August 27, 2010

India’s young batsmen fail to meet the challenge yet again


By Syed Khalid Mahmood

Edged and gone. It was a length delivery outside the off stump and he has a lame poke at it. He fished out and got an edge.

That has been the story for the India’s promising young batsmen, Dinesh Karthik, Virat Kohli, Rohit Sharma and even Suresh Raina in the Micromax Cup 2010 being held in Dambulla where the ball has been seaming around quite a bit and batting is much more a challenging proposition than going out and compile heaps of runs on the placid pitches at home. They have kept the opposition wicketkeepers and slip fielders busy all along.

Although skipper Mahendra Singh Dhoni and premier batsman, Virender Sehwag, who has once again shown how to make the adjustment on a different kind of surface, have played down the failure of their young brigade but I am sure they must be getting sick with the sight of their ‘future stars’ falling apart so tamely.

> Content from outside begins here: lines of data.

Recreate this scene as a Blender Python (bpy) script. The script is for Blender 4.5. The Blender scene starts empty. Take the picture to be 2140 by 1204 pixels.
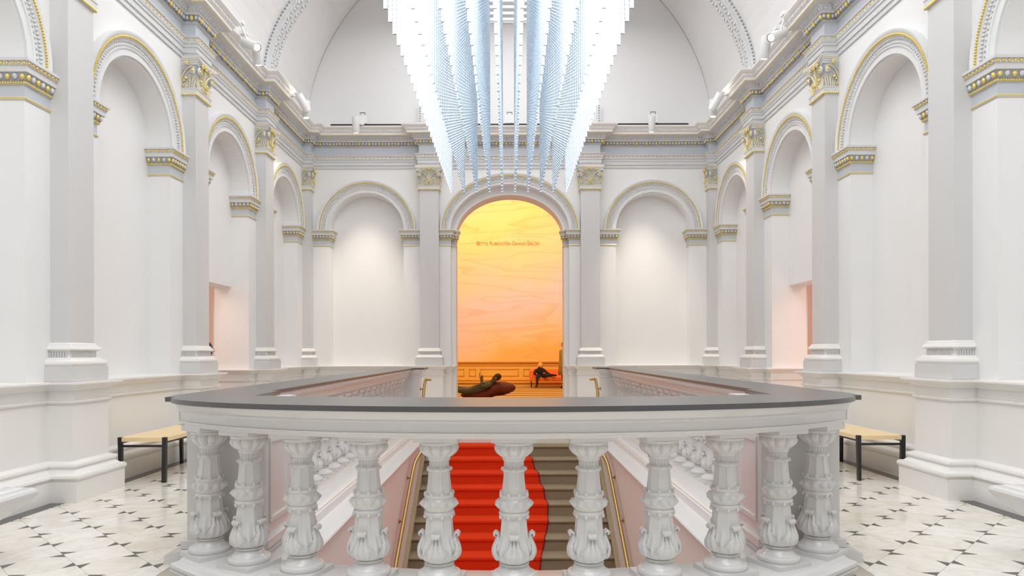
import bpy, bmesh, math, random
from math import sin, cos, pi, sqrt, atan2, radians as R
from mathutils import Vector, Matrix, Euler

random.seed(7)
S = bpy.context.scene
COL = S.collection

# ------------------------------------------------------------------ camera, world, exposure
EYE = 1.3
cam_d = bpy.data.cameras.new('camera')
cam = bpy.data.objects.new('camera', cam_d)
COL.objects.link(cam)
cam.location = (-0.025, 0.0, EYE)
cam.rotation_euler = (pi / 2, 0.0028, 0)
cam_d.sensor_width = 36.0
cam_d.lens = 36.0 * 1440 / 2140
cam_d.shift_x = 6.5 / 2140
cam_d.shift_y = 136.0 / 2140
cam_d.clip_start = 0.05
cam_d.clip_end = 200
S.camera = cam

w = bpy.data.worlds.new('world')
S.world = w
w.use_nodes = True
w.node_tree.nodes['Background'].inputs[0].default_value = (0.95, 0.97, 1.0, 1)
w.node_tree.nodes['Background'].inputs[1].default_value = 0.42
S.view_settings.view_transform = 'Standard'
S.view_settings.look = 'None'
S.view_settings.gamma = 1
S.view_settings.use_curve_mapping = False
S.view_settings.exposure = 0.0
S.cycles.use_denoising = True
S.cycles.max_bounces = 10
S.cycles.diffuse_bounces = 6
S.cycles.glossy_bounces = 5
S.cycles.sample_clamp_indirect = 6


def light(name, kind, loc, energy, color, size=0.1, target=None, angle=None, blend=0.5, size_y=None):
    d = bpy.data.lights.new(name, kind)
    d.energy = energy
    d.color = color
    o = bpy.data.objects.new(name, d)
    COL.objects.link(o)
    o.location = loc
    if kind == 'AREA':
        d.size = size
        if size_y:
            d.shape = 'RECTANGLE'
            d.size_y = size_y
    else:
        d.shadow_soft_size = size
    if kind == 'SPOT':
        d.spot_size = angle or R(60)
        d.spot_blend = blend
    if target is not None:
        o.rotation_euler = (Vector(target) - Vector(loc)).to_track_quat('-Z', 'Y').to_euler()
    return o


# unseen area fills added under the closed vault to brighten the stair hall
light('overhead_fill', 'AREA', (0, 7.0, 8.0), 500, (0.965, 0.985, 1.0), 5.0, (0, 7.0, 0), size_y=12.0)
light('overhead_fill', 'AREA', (0, 12.7, 8.9), 6, (1.0, 0.98, 0.95), 4.5, (0, 12.7, 0), size_y=2.0)
light('overhead_fill', 'AREA', (0, 1.0, 6.5), 255, (0.93, 0.965, 1.0), 5.0, (0, 3.6, 0), size_y=3.0)
# the warm salon and the rooms behind the side doors
light('salon_lamp', 'AREA', (0, 20.5, 8.6), 880, (1.0, 0.93, 0.82), 9.0, (0, 25.5, 3.0), size_y=3.0)
light('gallery_lamp', 'AREA', (-6.2, 10.2, 3.2), 45, (1.0, 0.76, 0.66), 1.6, (-5.4, 10.4, 0))
light('gallery_lamp', 'AREA', (6.2, 10.2, 3.2), 45, (1.0, 0.64, 0.58), 1.6, (5.4, 10.4, 0))
light('gallery_lamp', 'POINT', (5.3, 9.7, 1.3), 18, (1.0, 0.86, 0.72), 0.15)
light('gallery_lamp', 'POINT', (-5.5, 9.7, 1.6), 14, (1.0, 0.80, 0.66), 0.15)


# ------------------------------------------------------------------ materials
def mat(name, color, rough=0.5, metal=0.0, spec=0.5, noise=0.0, nscale=6.0, bump=0.0, bscale=60.0, emis=None, estr=0.0, coat=0.0):
    m = bpy.data.materials.new(name)
    m.use_nodes = True
    nt = m.node_tree
    b = nt.nodes['Principled BSDF']
    b.inputs['Base Color'].default_value = (*color, 1)
    b.inputs['Roughness'].default_value = rough
    b.inputs['Metallic'].default_value = metal
    b.inputs['Specular IOR Level'].default_value = spec
    b.inputs['Coat Weight'].default_value = coat
    b.inputs['Coat Roughness'].default_value = 0.30
    if emis:
        b.inputs['Emission Color'].default_value = (*emis, 1)
        b.inputs['Emission Strength'].default_value = estr
    if noise or bump:
        tc = nt.nodes.new('ShaderNodeTexCoord')
    if noise:
        n = nt.nodes.new('ShaderNodeTexNoise')
        n.inputs['Scale'].default_value = nscale
        n.inputs['Detail'].default_value = 4
        nt.links.new(tc.outputs['Object'], n.inputs['Vector'])
        mx = nt.nodes.new('ShaderNodeMix')
        mx.data_type = 'RGBA'
        mx.inputs['A'].default_value = (*[c * (1 - noise) for c in color], 1)
        mx.inputs['B'].default_value = (*[min(1, c * (1 + noise)) for c in color], 1)
        nt.links.new(n.outputs['Fac'], mx.inputs['Factor'])
        nt.links.new(mx.outputs['Result'], b.inputs['Base Color'])
    if bump:
        n2 = nt.nodes.new('ShaderNodeTexNoise')
        n2.inputs['Scale'].default_value = bscale
        nt.links.new(tc.outputs['Object'], n2.inputs['Vector'])
        bp = nt.nodes.new('ShaderNodeBump')
        bp.inputs['Strength'].default_value = bump
        bp.inputs['Distance'].default_value = 0.01
        nt.links.new(n2.outputs['Fac'], bp.inputs['Height'])
        nt.links.new(bp.outputs['Normal'], b.inputs['Normal'])
    return m


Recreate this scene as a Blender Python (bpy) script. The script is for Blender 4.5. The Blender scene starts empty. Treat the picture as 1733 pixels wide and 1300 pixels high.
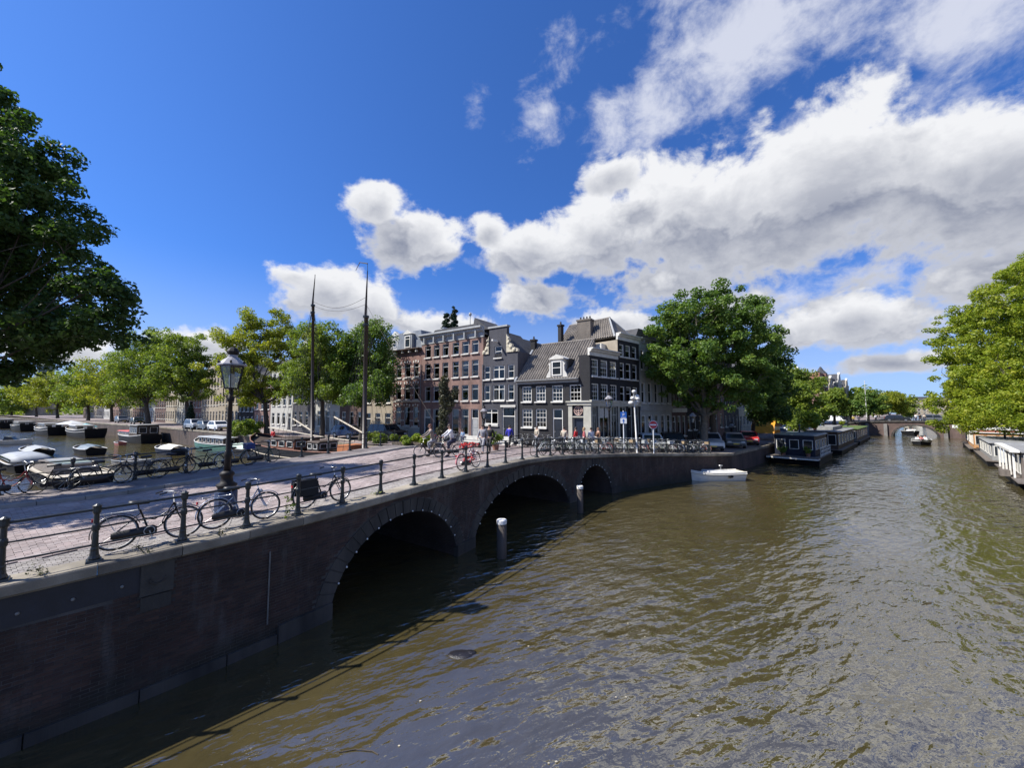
import bpy, bmesh, math, random
import numpy as np
from mathutils import Vector, Matrix
random.seed(7)
rng = np.random.default_rng(7)
S = bpy.context.scene
COL = S.collection
D2R = math.radians

# ------------------------------------------------------------------ camera
F_PX, HOR, CZ = 650.0, 693.0, 5.7
PITCH = math.atan((HOR - 650.0) / F_PX)
cam_d = bpy.data.cameras.new('camera')
cam_d.sensor_width = 36.0
cam_d.lens = 36.0 * F_PX / 1733.0
cam_d.clip_start = 0.1
cam_d.clip_end = 6000
cam = bpy.data.objects.new('camera', cam_d)
cam.location = (0, 0, CZ)
cam.rotation_euler = (math.pi / 2 + PITCH, 0, 0)
COL.objects.link(cam)
S.camera = cam

def at(x, y, z):
    """a point of the photograph carried to the horizontal plane at height z"""
    xc = (x - 866.5) / F_PX
    yc = (650.0 - y) / F_PX
    r = Vector((xc, math.cos(PITCH) - yc * math.sin(PITCH), math.sin(PITCH) + yc * math.cos(PITCH)))
    t = (z - CZ) / r.z
    return Vector((r.x * t, r.y * t, z))

# ------------------------------------------------------------------ view, sun, sky
S.view_settings.view_transform = 'Standard'
S.view_settings.look = 'None'
S.view_settings.exposure = 0.65
S.view_settings.gamma = 1.0
S.view_settings.use_curve_mapping = False
SUN_EL = 46.5
SUN_TRAVEL = 82.0            # azimuth the light travels to (clockwise from +Y)
sun_d = bpy.data.lights.new('sun', 'SUN')
sun_d.energy = 5.0
sun_d.angle = D2R(0.5)
sun_d.color = (1.0, 0.955, 0.88)
sun = bpy.data.objects.new('sun', sun_d)
_t = D2R(SUN_TRAVEL)
_dir = Vector((math.sin(_t) * math.cos(D2R(SUN_EL)), math.cos(_t) * math.cos(D2R(SUN_EL)), -math.sin(D2R(SUN_EL))))
sun.rotation_euler = _dir.to_track_quat('-Z', 'Y').to_euler()
sun.location = (-40, -10, 60)
COL.objects.link(sun)

class NT:
    """small helper to write node trees as expressions"""
    def __init__(self, tree):
        self.t = tree
        self.n = tree.nodes
        self.l = tree.links
    def new(self, typ, **kw):
        nd = self.n.new(typ)
        for k, v in kw.items():
            setattr(nd, k, v)
        return nd
    def put(self, sock, v):
        if hasattr(v, 'is_output'):
            self.l.new(v, sock)
        elif isinstance(v, (tuple, list)) and len(v) == 3 and sock.type == 'RGBA':
            sock.default_value = (v[0], v[1], v[2], 1)
        else:
            sock.default_value = v
    def m(self, op, a, b=0.0, c=0.0, clamp=False):
        nd = self.new('ShaderNodeMath', operation=op, use_clamp=clamp)
        self.put(nd.inputs[0], a)
        self.put(nd.inputs[1], b)
        self.put(nd.inputs[2], c)
        return nd.outputs[0]
    def add(self, a, b): return self.m('ADD', a, b)
    def sub(self, a, b): return self.m('SUBTRACT', a, b)
    def mul(self, a, b): return self.m('MULTIPLY', a, b)
    def mx(self, a, b): return self.m('MAXIMUM', a, b)
    def v(self, op, a, b=None, scale=None):
        nd = self.new('ShaderNodeVectorMath', operation=op)
        self.put(nd.inputs[0], a)
        if b is not None: self.put(nd.inputs[1], b)
        if scale is not None: self.put(nd.inputs['Scale'], scale)
        return nd.outputs[0]
    def noise(self, vec, scale, detail=4, rough=0.5, dist=0.0, lac=2.0):
        nd = self.new('ShaderNodeTexNoise')
        if vec is not None: self.l.new(vec, nd.inputs['Vector'])
        self.put(nd.inputs['Scale'], scale)
        nd.inputs['Detail'].default_value = detail
        nd.inputs['Roughness'].default_value = rough
        nd.inputs['Distortion'].default_value = dist
        nd.inputs['Lacunarity'].default_value = lac
        return nd.outputs['Fac']
    def rng(self, val, a, b, c=0.0, d=1.0, smooth=False):
        nd = self.new('ShaderNodeMapRange')
        nd.interpolation_type = 'SMOOTHSTEP' if smooth else 'LINEAR'
        self.put(nd.inputs[0], val)
        for i, q in enumerate((a, b, c, d)):
            self.put(nd.inputs[i + 1], q)
        return nd.outputs[0]
    def mix(self, fac, a, b, mode='MIX'):
        nd = self.new('ShaderNodeMix', data_type='RGBA', blend_type=mode)
        self.put(nd.inputs[0], fac)
        self.put(nd.inputs[6], a)
        self.put(nd.inputs[7], b)
        return nd.outputs[2]
    def combine(self, x, y, z):
        nd = self.new('ShaderNodeCombineXYZ')
        self.put(nd.inputs[0], x); self.put(nd.inputs[1], y); self.put(nd.inputs[2], z)
        return nd.outputs[0]
    def sep(self, v):
        nd = self.new('ShaderNodeSeparateXYZ')
        self.l.new(v, nd.inputs[0])
        return nd.outputs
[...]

The technique of all four youngsters, Karthik, Kohli, Sharma and Raina, has been found wanting on tracks where the ball moves and it poses a serious question mark against them. They have been at sea against the balls doing a bit in the air or off the wicket.

Their repeated soft dismissals have brought the team under immense pressure. Two times they were rescued by Sehwag and when he was unable to deliver on the other two occasions India lost heavily after being bundled out for 88 and 103.

India's scores after 15 overs in their league matches have been 54 for five, 47 for three, 56 for five and 81 for four. Whatever the fate of the final against Sri Lanka, the Indian selectors will have to reassess their young batsmen before picking them up again for future games.

While Sharma and Kohli have failed to impress with the bat, they have caught the attention also for not accepting the verdict of the umpires. Every time Sharma is given out he has something to pass the impression that the umpire has committed a blunder by ruling him out.

Kohli is not much different either. He was stunned and didn’t move when given out caught behind by Ashoka de Silva in the game against New Zealand. He stared at the umpire and looked at his partner before stirring into action and walking away very slowly indeed.

It was Kohli’s faulty technique and not an umpiring blunder. It was a length delivery just outside off stump and he pushed out at it with bat away from the body. The replays confirmed that there was some noise plus the snickometer also showed there was a nick.

It’s really strange to find these young batsmen struggle so much even against not the most lethal bowling attacks. How can they be expected to come good when the quality of bowling is of the highest class? They need to improve their technique and temperament if they wish to succeed at the international level.